Why it matters: when the ingredient is the recipe, [me] can keep breaking it down — all the way to the raw products like canned tomatoes and olive oil — and give you ingredient-level usage. If it's pointed at the generated product instead, the breakdown stops there and you lose that detail. After you make this swap, your theoretical usage will recalculate and look much closer to what you actually should have used.
Combined restaurant/commissary locations: This matters even more if you run as a single combined unit. A restaurant that orders a prepped item from a commissary adds the commissary product to its menu-item recipe — that's correct for them. But a combined restaurant/commissary should build its own version of that recipe, using the prep recipe made in the commissary as the sub-ingredient rather than the generated commissary product.
2. Get your count sheets in good shape
What you put on your inventory count sheets matters just as much as your recipes.

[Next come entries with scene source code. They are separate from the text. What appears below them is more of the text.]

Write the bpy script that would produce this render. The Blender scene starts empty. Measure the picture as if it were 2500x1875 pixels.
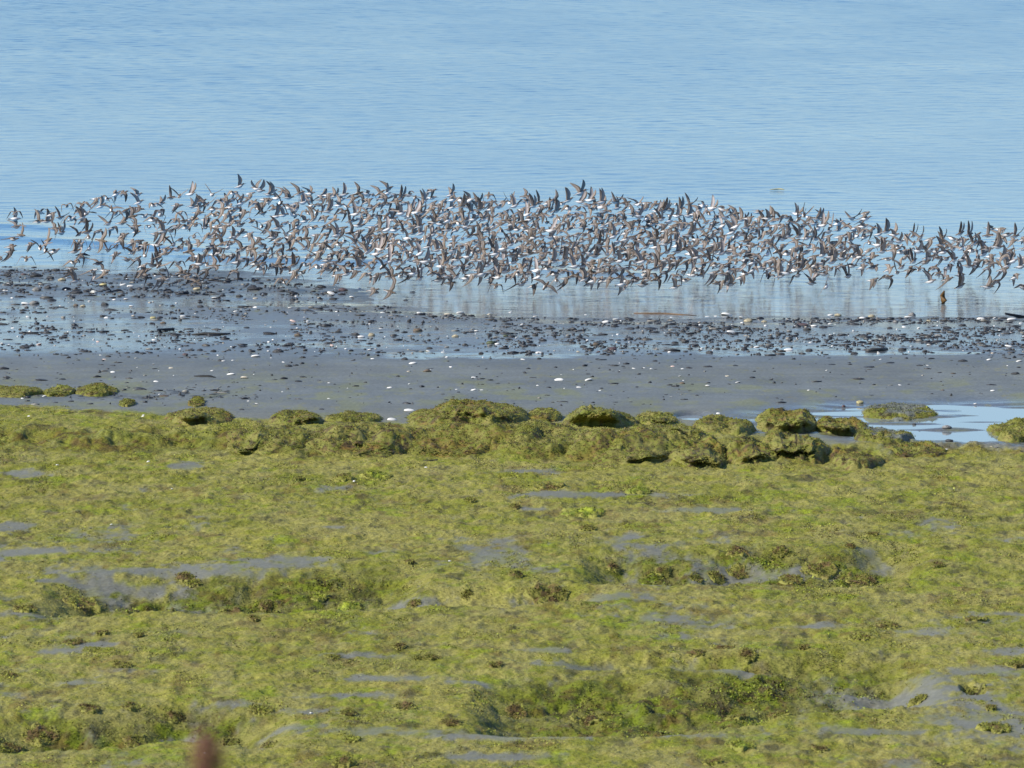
import bpy, bmesh, math, random
import numpy as np
from mathutils import Vector, Matrix, Euler

# ------------------------------------------------------------------ camera, sky, sun, exposure
SC = bpy.context.scene
COL = SC.collection
H = 6.0                      # camera height above the water
PITCH = math.radians(5.22)
FPX = 20800.0                # focal length in pixels of a 2500 px wide frame
SUN_DIR = Vector((-0.74, -0.22, 0.64)).normalized()

cam_data = bpy.data.cameras.new("camera")
cam_data.sensor_width = 36.0
cam_data.lens = 36.0 * FPX / 2500.0
cam_data.clip_start = 0.5
cam_data.clip_end = 20000.0
cam_data.dof.use_dof = True
cam_data.dof.focus_distance = 74.0
cam_data.dof.aperture_fstop = 21.0
cam = bpy.data.objects.new("camera", cam_data)
COL.objects.link(cam)
cam.location = (0, 0, H)
cam.rotation_euler = (math.pi / 2 - PITCH, 0, 0)
SC.camera = cam

world = bpy.data.worlds.new("World")
SC.world = world
world.use_nodes = True
wn = world.node_tree
bg = wn.nodes["Background"]
sky = wn.nodes.new("ShaderNodeTexSky")
sky.sky_type = 'NISHITA'
sky.sun_disc = False
sky.sun_elevation = math.asin(SUN_DIR.z)
sky.sun_rotation = math.atan2(SUN_DIR.x, SUN_DIR.y)
sky.altitude = 0.0
sky.air_density = 1.0
sky.dust_density = 0.25
sky.ozone_density = 6.0
wn.links.new(sky.outputs[0], bg.inputs[0])
bg.inputs[1].default_value = 0.084

sun_data = bpy.data.lights.new("sun", 'SUN')
sun_data.energy = 3.9
sun_data.angle = math.radians(0.53)
sun_data.color = (1.0, 0.95, 0.87)
sun = bpy.data.objects.new("sun", sun_data)
COL.objects.link(sun)
sun.rotation_euler = SUN_DIR.to_track_quat('Z', 'Y').to_euler()
sun.location = (-40, -10, 60)

SC.view_settings.view_transform = 'Standard'
SC.view_settings.look = 'None'
SC.view_settings.gamma = 1.0
SC.view_settings.exposure = 0.95

R = random.Random(7)
NR = np.random.RandomState(11)

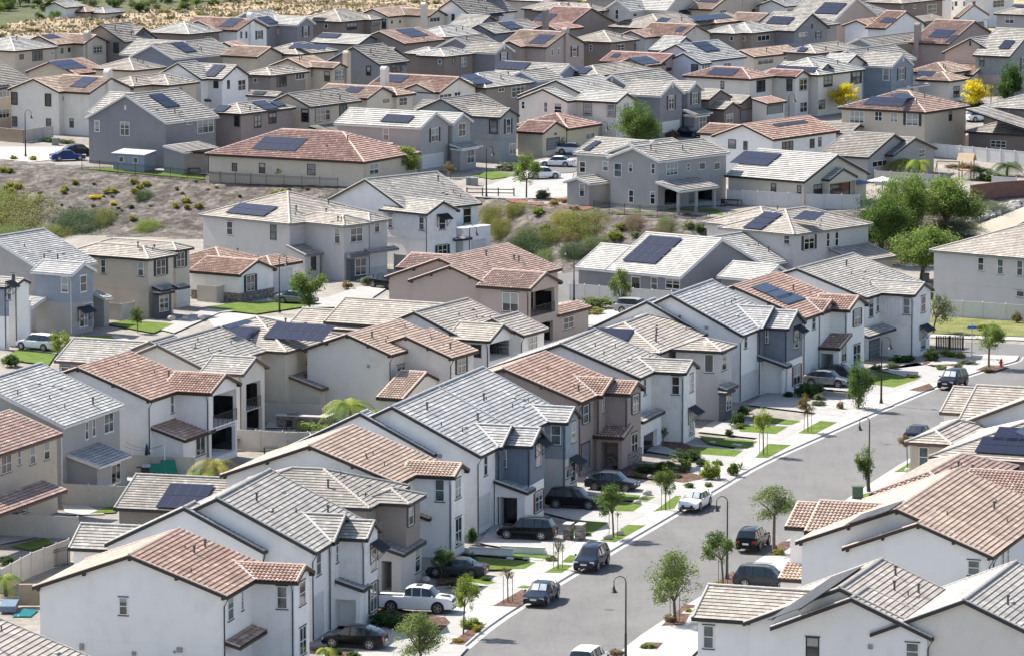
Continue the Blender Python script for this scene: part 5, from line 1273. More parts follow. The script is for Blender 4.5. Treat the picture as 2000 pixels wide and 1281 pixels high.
for (lb, x, y, rx, ry, col) in [('round clipped hedge bush by the vinyl fence at left', 224,968,18,18,'green'), ('low dark hedge under white house awning', 1338,885,34,12,'dark'), ('bright green bush beside driveway gravel', 1388,915,20,26,'lime'),
    ('airy green bush right of the bright green bush', 1432,912,14,20,'green'), ('dense garden bush in front of brown house', 1300,905,24,14,'green'), ('fan palm like bush in the brown house bed', 1334,905,18,18,'mesq'), ('purple low shrubs under brown house window', 1260,912,22,12,'dark'),
    ('dark rounded shrub by the white porch column', 1575,760,28,20,'dark'), ('grey green lavender shrub beside silver car', 1595,755,16,14,'grey'), ('blue grey shrub row by the end house wall', 1760,698,28,10,'dark'), ('tall dark shrub at the end house corner', 1818,690,18,18,'dark'),
    ('bright grass clump left, by the dark timber screen', 1845,687,12,9,'lime'), ('bright grass clump middle, by the dark timber screen', 1860,690,12,9,'lime'), ('bright grass clump right, by the dark timber screen', 1875,692,12,9,'lime'), ('pale creeping shrub on rocks by the corner', 1890,706,22,5,'grey'),
    ('brown dry shrub around the tree by hydrant', 1931,720,14,5,'brown'), ('dark shrub beside grey bay house', 1440,815,16,20,'dark'), ('climbing green shrub on grey bay house corner', 1452,800,12,16,'green'), ('dark planting under white pickup', 770,1205,50,18,'dark'),
    ('grassy light green clump below pickup', 822,1212,20,14,'green'), ('dark bush by the grey sedan garage', 915,1085,18,12,'dark'), ('tall dark shrub beside the white garage lamp', 922,1040,12,26,'dark'), ('yellow flowering shrubs below the lime tree', 920,1215,22,14,'lime'),
    ('small shrub by stone pillars', 1128,1022,8,9,'grey'), ('brown bush at the bottom edge by lamp post', 1205,1272,16,10,'brown'), ('dark bush left of white SUV at left edge', 22,700,22,18,'dark'), ('grey leafed shrub in front of grey bay window, centre left', 718,545,20,12,'grey'),
    ('reddish shrub beside the grey bay window', 680,555,14,10,'brown'), ('dry yellow hedge by the vinyl fence, centre right', 1170,588,36,16,'olive'), ('sparse hedge against the grey house fence', 1280,568,30,16,'grey'), ('scrubby hedge behind centre white house', 1150,605,30,8,'gold'),
    ('low green shrubs behind the brown bush, left garden', 10,1090,22,12,'dark'), ('green ferns along the patio fence', 330,940,34,18,'lime'), ('long leafy hedge beside the outdoor kitchen', 620,838,60,24,'mesq'), ('leafy hedge tail below the palm', 560,880,40,18,'green'),
    ('dry shrub by the right edge under the blue sign', 1985,618,10,14,'brown'), ('green shrub at right edge verge', 1930,636,26,8,'lime'), ('small bright bush in front of the car park bed', 470,1140,1,1,'lime')][:-1]:
    shrub(lb, x, y, rx, ry, col, group=SH, dens=1.2)
for (lb, x, y, rx, ry, col) in [('feathery grey shrub by the upper street', 1062,378,17,14,'grey'), ('green clipped bush on the upper corner', 990,325,26,12,'grey'), ('tan grass clump by the blue cars', 27,307,8,7,'gold'), ('yellow grass clump by the blue cars', 64,308,8,8,'gold'),
    ('dark shrubs beside the white chimney house', 100,272,26,7,'dark'), ('low shrubs left of the white chimney house driveway', 132,276,18,6,'grey'), ('bushy hedge behind batten house at the top', 1310,262,16,12,'brown'), ('dark foliage behind the yellow tree at right', 1905,205,26,10,'dark'),
    ('low hedge on the upper lawn right of centre', 1940,345,28,12,'dark'), ('green bush below the yellow tree', 1700,205,14,8,'mesq'), ('dry low hedge behind white fence at right', 1880,325,40,6,'brown'), ('dark hedge at the foot of the right slope', 1790,575,50,8,'dark')]:
    shrub(lb, x, y, rx, ry, col, 1, group=SH)
def mat(label, x, y, rx, ry, col, hgt=.9, group=None):
    P = place(x, y, 1); s = F/depth(P); a = rx/s; sl = math.atan2(tz(P.x, P.y+3) - tz(P.x, P.y-3), 6); vis = math.sin(sl + math.atan2(CH-P.z, P.y)); b = max(1.0, ry/s/max(.16, vis)*1.25)
    t = empty('ground_cover', P); t.rotation_euler = (sl, 0, 0); tag(t, label, 'ground cover', group)
    crown(t, 'mat', col, 'round', a*1.2, b*1.1, hgt, .15, clumps=260, per=80, leaf=.02, seed=77, name='foliage').rotation_euler = (0,0,0); return t
BK = 'yellow green bushes dotted over the gravel bank'
for x, y in [(5,330),(18,331),(12,366),(24,372),(35,362),(20,360),(126,366),(147,354),(123,372),(262,352),(272,364),(286,357),(264,371),(341,400),(362,390),(366,402),(387,400),(261,425),(536,377),(556,372),(563,382)]:
    shrub('small round yellow green bush on the bare gravel bank', x, y, 10 if (x+y) % 3 else 8, 8, 'gold', 1, group=BK)
BD = 'dark small tufts on the gravel bank'
rb = random.Random(5)
for k in range(46):
    x = rb.uniform(0, 650); y = rb.uniform(350, 455) 
    if y > 470 - .12*x and x > 300: continue
    shrub('tiny dark dry tuft on the gravel bank', x, y, rb.uniform(3,6), rb.uniform(2.5,4.5), rb.choice(('dark','brown','grey')), 1, group=BD, dens=.5)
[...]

Inventory your commissary recipes, not your commissary products.
When you add a commissary recipe to a count sheet and complete the count, [me] breaks that recipe down into its ingredient parts and tracks usage at the ingredient (product) level — so you can see exactly how much flour, butter, or cream you should have used. If you inventory the finished commissary product instead, you lose that ingredient-level visibility and your usage numbers won't make sense.
You can tell the two apart by the icon next to the line on your count sheet:
A product shows a fork-and-knife icon.
A recipe shows a list icon.
Here's a quick example of why it matters. Say you make pizza dough in the commissary, each batch uses 2 lbs of flour, and during the period you transfer 10 batches out to your restaurants:
If you inventory pizza dough as a product: [me] only sees "10 batches of dough left," and your flour usage looks too low — it doesn't account for the 20 lbs of flour that's part of the pizza dough.
If you inventory pizza dough as a recipe: [me] breaks the dough back down to its ingredients and correctly shows that 20 lbs of flour were used. That's the number you can actually act on.
So if you spot finished commissary items sitting on your count sheets as products, swap them for the matching recipe.
Note for the receiving restaurants: The recipe-vs-product rule flips on the other side of the transfer. A restaurant that orders a prepped item from the commissary should inventory the commissary product, since it received a finished good — that matches what it actually paid for. The exception is a combined restaurant/commissary, which should still inventory the recipe.
Inventory all the prepped recipes you send out.
Make sure every prepped recipe that gets ordered from your commissary is on a count sheet. You do not need to inventory transferred products that aren't prepped recipes — those are handled like internal transfer products and show up as negative purchases, so they don't depend on a count.